Don't buy the WHOIS privacy add-on as a separate line item. Most registrars include it free in 2026. Don't buy SSL; your host (Cloudflare, Vercel, Netlify, etc.) provisions it free. Don't buy email; see step 6.

Step 3. Reserve the social handles (15 min, $0)

Even if there's no plan to use them, claim the obvious ones before someone else does. Username squatters comb new domain registrations daily and try to register matching handles to extract money from the eventual owner. The cheapest blocker is doing it first.

Priority order, by irreversibility:

  • GitHub org (not user). Orgs can be transferred between accounts; users can't. Claim the org and assign it to your personal account as owner. Free.
  • X (Twitter). 15-character limit. If you're over, pick a sensible truncation.
  • Instagram.
  • Reddit. Both r/ (subreddit) and u/ (user profile). Subreddits can be created the instant they're free.
  • YouTube. Claim the @handle.
  • TikTok, if relevant to your audience.

Skip LinkedIn for now. Company pages can be created later from an existing personal profile in two minutes.

Step 4. Claim the code-registry names (5 min, $0)

For software products, the package-registry namespaces are easy to lock:

  • npm: npm init, set the name, npm publish. Even a placeholder package works. A scoped namespace @yourname/... reserves the prefix.
  • PyPI: requires at least one wheel uploaded. A one-file stub package will do. Once registered, the name is yours.
  • crates.io: cargo publish on a stub crate.
  • Docker Hub: free namespace under your account, claim by creating any repo.

You don't have to actively maintain these. Squatting your own name is fine. One caveat: long-abandoned package names can be claimed by other users through npm's Package Name Disputes process if the name has been unused for two years and a real claim exists. A live package, even a stub, is far enough to block this.

Step 5. File a USPTO trademark application (20 min, $250)

Optional but cheap and powerful. Filing an intent-to-use (1(b)) application locks in your priority date. If anyone tries to use the name commercially after you file, you have a senior position even before launch.

Use tmsearch.uspto.gov to confirm no conflicts (we surface live USPTO data on every check page), then file directly at uspto.gov/trademarks. The 1(b) filing fee is $250 per class on TEAS Plus, $350 on TEAS Standard (current USPTO fee schedule). For a SaaS, that's typically class 9 (downloadable software) and/or class 42 (SaaS / software-as-a-service). See the explainer on how trademark classes work.

DIY is fine for straightforward filings. Pay a lawyer ($500–1500) if your name is close to existing marks or you want a freedom-to-operate opinion.

Step 6. Set up email forwarding (10 min, $0)

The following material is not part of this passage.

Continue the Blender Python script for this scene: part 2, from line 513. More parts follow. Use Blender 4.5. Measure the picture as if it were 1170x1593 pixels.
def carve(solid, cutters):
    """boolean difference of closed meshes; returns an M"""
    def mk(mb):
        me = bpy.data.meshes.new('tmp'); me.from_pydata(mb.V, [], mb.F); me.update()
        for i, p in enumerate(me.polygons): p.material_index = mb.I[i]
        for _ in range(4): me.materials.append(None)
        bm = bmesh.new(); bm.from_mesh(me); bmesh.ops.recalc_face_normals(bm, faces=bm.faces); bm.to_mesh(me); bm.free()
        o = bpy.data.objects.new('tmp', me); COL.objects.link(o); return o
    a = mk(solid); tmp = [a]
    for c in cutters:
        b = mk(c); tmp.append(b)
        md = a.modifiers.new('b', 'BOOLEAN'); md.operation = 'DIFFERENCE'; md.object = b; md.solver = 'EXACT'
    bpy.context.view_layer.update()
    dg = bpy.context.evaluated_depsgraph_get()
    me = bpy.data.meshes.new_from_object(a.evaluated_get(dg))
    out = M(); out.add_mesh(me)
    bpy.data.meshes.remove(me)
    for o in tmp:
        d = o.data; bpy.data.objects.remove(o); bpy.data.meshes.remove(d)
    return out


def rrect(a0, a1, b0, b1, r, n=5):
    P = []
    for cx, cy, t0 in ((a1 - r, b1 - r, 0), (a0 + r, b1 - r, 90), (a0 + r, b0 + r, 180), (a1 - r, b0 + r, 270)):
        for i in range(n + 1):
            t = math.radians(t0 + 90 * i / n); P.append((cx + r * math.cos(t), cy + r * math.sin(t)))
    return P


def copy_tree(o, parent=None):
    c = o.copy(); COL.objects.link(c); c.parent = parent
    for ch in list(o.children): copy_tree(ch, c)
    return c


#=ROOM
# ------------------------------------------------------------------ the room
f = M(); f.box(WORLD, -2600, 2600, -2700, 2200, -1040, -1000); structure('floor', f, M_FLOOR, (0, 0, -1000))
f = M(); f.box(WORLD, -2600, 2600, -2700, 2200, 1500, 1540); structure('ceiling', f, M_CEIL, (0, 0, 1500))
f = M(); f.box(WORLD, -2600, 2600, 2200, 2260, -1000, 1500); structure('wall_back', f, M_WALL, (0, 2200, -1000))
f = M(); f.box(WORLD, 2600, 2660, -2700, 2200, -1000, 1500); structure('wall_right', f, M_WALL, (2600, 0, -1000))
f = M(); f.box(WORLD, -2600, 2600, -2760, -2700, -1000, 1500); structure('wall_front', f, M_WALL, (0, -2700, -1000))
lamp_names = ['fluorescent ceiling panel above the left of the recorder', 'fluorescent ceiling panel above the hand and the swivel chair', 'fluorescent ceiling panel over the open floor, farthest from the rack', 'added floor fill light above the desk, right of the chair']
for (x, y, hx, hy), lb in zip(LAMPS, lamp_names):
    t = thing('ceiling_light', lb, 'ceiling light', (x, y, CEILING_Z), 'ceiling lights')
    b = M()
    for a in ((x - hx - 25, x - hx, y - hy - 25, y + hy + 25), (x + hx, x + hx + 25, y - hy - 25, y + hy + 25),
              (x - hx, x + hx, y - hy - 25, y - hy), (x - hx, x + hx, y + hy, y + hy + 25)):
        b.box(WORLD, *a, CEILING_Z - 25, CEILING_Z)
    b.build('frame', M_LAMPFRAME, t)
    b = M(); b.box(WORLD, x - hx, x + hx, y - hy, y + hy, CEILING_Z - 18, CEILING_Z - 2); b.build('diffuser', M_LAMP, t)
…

Add the domain to Cloudflare (free), enable Email Routing, set up custom-address rules: hi@yourname.com, help@, privacy@, legal@, all forwarding to your personal Gmail. Then add a catch-all so anything else (newsletter signups, registrar notifications, future aliases) also lands in your inbox.

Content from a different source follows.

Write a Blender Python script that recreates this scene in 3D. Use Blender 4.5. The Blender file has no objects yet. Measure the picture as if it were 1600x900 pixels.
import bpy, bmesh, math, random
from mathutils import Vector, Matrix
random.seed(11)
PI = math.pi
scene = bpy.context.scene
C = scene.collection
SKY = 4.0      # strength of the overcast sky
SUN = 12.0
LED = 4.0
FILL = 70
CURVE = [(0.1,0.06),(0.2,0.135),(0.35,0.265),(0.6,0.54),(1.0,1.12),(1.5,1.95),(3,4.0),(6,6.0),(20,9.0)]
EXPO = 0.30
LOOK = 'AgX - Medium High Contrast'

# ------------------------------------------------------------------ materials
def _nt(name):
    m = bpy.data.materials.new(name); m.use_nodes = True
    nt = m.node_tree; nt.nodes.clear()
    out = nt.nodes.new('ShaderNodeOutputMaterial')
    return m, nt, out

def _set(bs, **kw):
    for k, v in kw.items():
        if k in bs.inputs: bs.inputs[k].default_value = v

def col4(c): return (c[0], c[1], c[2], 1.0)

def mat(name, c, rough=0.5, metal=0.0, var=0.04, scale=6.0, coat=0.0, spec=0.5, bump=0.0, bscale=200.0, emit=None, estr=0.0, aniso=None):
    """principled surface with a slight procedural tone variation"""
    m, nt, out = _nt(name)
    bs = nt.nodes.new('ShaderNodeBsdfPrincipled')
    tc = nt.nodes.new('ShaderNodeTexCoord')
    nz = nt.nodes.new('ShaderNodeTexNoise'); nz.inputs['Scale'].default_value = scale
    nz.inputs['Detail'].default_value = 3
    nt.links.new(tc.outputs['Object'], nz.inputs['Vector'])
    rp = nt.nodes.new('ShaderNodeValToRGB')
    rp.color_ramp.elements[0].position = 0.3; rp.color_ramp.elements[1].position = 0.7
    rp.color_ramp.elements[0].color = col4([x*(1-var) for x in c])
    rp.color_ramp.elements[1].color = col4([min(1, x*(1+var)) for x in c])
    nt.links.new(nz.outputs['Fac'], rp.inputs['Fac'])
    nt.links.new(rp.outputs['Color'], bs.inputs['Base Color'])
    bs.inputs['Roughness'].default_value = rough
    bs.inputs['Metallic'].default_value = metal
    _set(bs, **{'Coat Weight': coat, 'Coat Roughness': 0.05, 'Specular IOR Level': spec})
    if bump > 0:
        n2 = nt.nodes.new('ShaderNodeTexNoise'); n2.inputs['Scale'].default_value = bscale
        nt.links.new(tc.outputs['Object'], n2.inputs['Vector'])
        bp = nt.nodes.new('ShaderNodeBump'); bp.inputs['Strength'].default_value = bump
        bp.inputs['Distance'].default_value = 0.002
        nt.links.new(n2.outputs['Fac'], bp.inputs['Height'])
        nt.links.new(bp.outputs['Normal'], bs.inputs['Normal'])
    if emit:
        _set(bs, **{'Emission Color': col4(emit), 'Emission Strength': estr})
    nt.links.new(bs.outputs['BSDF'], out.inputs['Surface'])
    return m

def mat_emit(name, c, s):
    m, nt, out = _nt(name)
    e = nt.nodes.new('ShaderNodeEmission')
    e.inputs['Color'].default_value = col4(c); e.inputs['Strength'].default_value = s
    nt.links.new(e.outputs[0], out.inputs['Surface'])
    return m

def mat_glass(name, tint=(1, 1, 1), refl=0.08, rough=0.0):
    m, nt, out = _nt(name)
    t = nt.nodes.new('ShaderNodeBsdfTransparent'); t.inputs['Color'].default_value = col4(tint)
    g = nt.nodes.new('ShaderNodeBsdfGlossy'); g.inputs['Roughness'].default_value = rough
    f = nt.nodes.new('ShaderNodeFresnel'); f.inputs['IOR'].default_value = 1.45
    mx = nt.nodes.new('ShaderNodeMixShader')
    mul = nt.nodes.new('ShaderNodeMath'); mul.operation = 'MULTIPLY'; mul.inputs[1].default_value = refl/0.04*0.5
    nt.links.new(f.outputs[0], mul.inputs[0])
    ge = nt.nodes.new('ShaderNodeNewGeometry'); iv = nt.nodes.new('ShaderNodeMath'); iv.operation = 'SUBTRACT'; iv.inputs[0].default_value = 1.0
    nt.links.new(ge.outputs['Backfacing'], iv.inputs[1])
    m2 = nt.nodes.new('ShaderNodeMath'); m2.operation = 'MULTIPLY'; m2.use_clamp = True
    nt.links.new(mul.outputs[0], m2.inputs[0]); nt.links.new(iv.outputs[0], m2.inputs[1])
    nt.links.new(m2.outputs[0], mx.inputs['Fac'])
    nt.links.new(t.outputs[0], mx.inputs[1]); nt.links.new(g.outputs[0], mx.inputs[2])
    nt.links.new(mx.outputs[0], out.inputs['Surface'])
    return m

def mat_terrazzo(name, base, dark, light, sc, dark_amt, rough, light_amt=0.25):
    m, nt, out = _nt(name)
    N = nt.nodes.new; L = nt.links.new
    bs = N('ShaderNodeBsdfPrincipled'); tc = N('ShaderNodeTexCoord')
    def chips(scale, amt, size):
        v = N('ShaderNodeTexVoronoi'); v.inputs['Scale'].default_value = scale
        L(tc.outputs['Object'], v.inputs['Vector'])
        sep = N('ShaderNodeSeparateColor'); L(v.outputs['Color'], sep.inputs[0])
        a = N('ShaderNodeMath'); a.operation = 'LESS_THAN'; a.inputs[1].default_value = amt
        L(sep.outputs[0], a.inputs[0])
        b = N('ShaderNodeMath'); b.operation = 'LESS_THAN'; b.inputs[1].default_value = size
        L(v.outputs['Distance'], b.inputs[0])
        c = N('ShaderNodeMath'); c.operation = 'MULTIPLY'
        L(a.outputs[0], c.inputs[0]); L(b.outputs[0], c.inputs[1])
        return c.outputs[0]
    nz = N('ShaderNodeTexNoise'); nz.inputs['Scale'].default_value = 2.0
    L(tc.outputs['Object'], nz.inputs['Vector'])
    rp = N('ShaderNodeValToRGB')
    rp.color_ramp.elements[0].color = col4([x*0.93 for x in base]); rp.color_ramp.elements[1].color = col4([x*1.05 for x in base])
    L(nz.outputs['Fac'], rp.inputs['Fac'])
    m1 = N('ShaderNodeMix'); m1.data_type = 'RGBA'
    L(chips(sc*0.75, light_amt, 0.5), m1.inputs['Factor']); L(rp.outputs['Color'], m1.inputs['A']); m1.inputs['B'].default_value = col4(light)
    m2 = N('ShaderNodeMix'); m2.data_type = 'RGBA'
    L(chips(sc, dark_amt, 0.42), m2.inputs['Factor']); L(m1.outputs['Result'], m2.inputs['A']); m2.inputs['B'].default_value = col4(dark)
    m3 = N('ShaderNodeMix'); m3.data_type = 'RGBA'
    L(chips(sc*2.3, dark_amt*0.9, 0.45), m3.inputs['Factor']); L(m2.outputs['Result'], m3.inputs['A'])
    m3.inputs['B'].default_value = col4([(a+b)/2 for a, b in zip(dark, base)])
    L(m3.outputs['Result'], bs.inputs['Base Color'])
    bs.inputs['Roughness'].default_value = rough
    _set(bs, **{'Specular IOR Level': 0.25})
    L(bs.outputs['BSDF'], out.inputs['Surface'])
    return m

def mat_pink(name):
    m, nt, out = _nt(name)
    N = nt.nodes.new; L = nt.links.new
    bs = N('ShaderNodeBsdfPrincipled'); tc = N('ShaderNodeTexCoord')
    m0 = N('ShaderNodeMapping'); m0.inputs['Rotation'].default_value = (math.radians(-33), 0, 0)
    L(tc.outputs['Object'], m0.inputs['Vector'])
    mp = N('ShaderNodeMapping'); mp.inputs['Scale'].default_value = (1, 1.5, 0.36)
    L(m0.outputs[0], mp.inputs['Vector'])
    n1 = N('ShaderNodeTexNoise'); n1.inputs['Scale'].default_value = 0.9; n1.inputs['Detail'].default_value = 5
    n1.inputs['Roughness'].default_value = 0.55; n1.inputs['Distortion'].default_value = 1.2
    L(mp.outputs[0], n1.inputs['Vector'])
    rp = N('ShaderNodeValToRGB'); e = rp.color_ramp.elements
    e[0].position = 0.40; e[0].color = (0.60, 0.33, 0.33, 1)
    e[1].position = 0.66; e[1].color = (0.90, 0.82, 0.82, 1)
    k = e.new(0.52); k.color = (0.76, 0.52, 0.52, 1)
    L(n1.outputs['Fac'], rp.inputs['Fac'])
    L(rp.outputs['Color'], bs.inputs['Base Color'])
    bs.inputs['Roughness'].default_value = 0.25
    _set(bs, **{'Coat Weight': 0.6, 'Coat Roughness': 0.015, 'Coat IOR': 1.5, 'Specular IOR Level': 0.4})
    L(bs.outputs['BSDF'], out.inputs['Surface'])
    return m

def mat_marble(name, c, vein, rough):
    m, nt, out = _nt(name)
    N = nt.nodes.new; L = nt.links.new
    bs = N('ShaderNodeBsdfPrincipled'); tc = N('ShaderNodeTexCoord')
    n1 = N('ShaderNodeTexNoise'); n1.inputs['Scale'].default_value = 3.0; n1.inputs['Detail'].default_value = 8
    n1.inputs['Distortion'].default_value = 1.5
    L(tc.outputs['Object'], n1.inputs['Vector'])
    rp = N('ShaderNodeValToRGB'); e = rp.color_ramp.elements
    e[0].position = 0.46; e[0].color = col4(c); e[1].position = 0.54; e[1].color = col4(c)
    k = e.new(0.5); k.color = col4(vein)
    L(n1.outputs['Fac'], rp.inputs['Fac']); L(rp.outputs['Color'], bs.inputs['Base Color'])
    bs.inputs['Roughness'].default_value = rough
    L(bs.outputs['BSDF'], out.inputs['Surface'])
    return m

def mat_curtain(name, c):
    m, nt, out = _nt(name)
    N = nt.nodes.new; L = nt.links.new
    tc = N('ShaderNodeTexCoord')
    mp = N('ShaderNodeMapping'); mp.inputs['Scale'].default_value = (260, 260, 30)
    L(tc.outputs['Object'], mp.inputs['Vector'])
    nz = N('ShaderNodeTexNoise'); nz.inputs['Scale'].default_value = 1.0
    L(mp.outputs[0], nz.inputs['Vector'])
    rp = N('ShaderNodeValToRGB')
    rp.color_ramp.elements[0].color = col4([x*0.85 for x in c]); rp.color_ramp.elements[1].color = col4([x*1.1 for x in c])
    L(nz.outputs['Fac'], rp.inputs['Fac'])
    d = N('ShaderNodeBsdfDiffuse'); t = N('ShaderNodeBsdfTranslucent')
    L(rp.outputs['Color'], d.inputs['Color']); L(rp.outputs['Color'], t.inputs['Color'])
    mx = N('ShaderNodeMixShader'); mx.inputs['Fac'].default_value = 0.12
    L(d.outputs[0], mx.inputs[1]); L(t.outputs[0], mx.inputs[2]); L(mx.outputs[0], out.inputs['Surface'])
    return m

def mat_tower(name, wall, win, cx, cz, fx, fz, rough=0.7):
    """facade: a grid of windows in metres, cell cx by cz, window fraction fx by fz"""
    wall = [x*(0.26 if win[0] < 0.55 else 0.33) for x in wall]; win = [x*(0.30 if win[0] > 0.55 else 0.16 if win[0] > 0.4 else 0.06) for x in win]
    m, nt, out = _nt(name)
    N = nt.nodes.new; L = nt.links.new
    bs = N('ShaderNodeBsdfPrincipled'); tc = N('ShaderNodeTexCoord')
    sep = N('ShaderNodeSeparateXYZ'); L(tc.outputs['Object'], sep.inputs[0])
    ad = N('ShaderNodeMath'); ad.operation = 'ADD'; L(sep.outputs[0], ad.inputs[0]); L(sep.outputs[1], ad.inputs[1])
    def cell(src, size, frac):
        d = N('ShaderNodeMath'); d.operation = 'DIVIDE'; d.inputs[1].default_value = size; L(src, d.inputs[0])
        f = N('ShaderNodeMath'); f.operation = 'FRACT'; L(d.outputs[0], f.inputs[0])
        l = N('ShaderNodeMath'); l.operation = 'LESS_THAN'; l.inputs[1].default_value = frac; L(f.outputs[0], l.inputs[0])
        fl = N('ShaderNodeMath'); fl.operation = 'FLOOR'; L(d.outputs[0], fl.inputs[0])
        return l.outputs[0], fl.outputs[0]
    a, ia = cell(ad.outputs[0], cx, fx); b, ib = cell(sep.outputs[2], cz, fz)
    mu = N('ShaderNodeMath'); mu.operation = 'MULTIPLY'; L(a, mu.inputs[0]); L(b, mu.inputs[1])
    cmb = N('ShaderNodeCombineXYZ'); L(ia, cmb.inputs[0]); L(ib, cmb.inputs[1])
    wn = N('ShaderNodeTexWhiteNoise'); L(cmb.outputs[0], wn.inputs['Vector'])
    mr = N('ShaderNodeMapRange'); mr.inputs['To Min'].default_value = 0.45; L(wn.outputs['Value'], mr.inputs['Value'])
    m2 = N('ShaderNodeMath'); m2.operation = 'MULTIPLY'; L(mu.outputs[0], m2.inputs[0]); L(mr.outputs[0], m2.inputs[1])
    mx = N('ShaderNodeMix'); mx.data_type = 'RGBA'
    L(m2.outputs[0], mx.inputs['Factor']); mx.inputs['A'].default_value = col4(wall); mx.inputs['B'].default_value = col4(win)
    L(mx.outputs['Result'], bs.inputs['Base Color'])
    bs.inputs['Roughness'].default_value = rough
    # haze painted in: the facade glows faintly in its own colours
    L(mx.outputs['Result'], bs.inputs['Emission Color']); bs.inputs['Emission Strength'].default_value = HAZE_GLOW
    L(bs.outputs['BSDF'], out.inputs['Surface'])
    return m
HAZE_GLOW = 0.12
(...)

This costs zero and gets you off "jacobmimms@gmail.com" on your public pages. Matters for spam protection and for looking professional.

Step 7. Defensive DNS (5 min, $0)

Once the domain is on Cloudflare's nameservers (step 6 already required this), three more switches to flip:

  • HSTS (Cloudflare → SSL/TLS → Edge Certificates). Locks visitors into HTTPS so DNS-level attacks can't trivially MITM.
  • DNSSEC (Cloudflare → DNS → Settings). Add the DS record at your registrar. Prevents cache-poisoning attacks.
  • SPF/DKIM/DMARC records for any domain that sends mail, even if that's just transactional. Anti-spoofing.

None are required for the site to work. They cost no money and about 5 minutes, and they're a hassle to add retroactively. Do them now.

The total

About 45 minutes from "name picked" to "fully locked down." $15 for the domain. Optionally $250 for the USPTO trademark, worth it for any commercial venture that plans to spend on the brand later.

The most expensive thing you can do for a name is launch it and then have to rename because something you skipped becomes an issue six months in. The sequence above prevents that for less than the cost of dinner.